Having women like Ms Mang’ola educated and trained is likely to increase the quantity and quality of production, and therefore trigger spill over benefits in the communities and eventually the nation.
Most women miners in Zambia are artisanal and small scale miners (ASM), which a global report describes as “mining by individuals, groups, families or cooperatives with minimal or no mechanisation often in the informal/illegal sector of the market”.
AWM chairperson Mary Lubemba says women miners are not able to compete favourably with their counterparts in other countries because they lack modern mining equipment.
“Most women in mining have a problem to access funds due to strict terms of lending by micro financing companies or banks,” Ms Lubemba says.

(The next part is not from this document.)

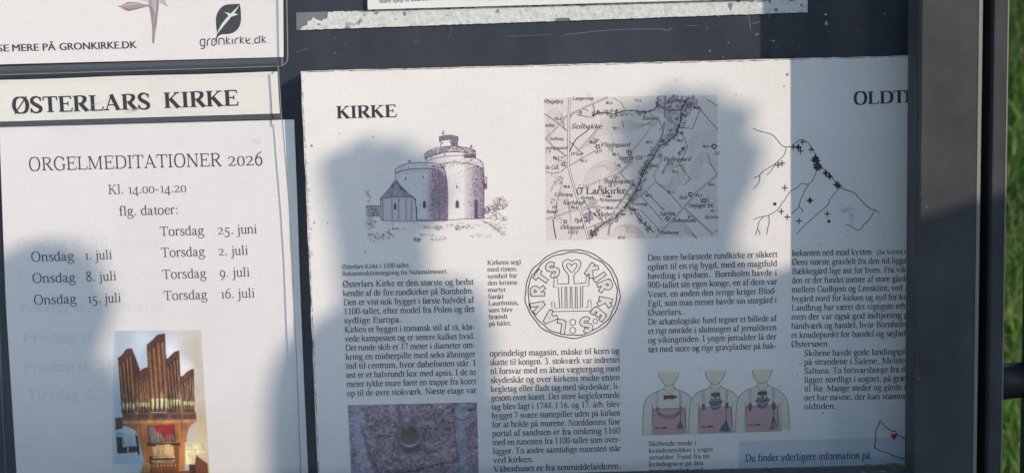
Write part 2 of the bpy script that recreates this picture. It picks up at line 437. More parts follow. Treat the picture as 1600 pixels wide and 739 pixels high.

Nevertheless, Government recently indicated its commitment to build the capacity of small scale miners.
President Edgar Lungu, in his address to Parliament on September 15, 2017, said Government will continue with the implementation of development mineral capacity programme.
“Over 70 small scale minerals have since undergone a trainer of trainers programme in geology, mining, processing, environment, safety, value addition, quarry management and human rights,” President Lungu said.
It is hoped through such programmes, small-scale miners like Ms Mang’ola will be able to access funds to mechanise their mining and increase production.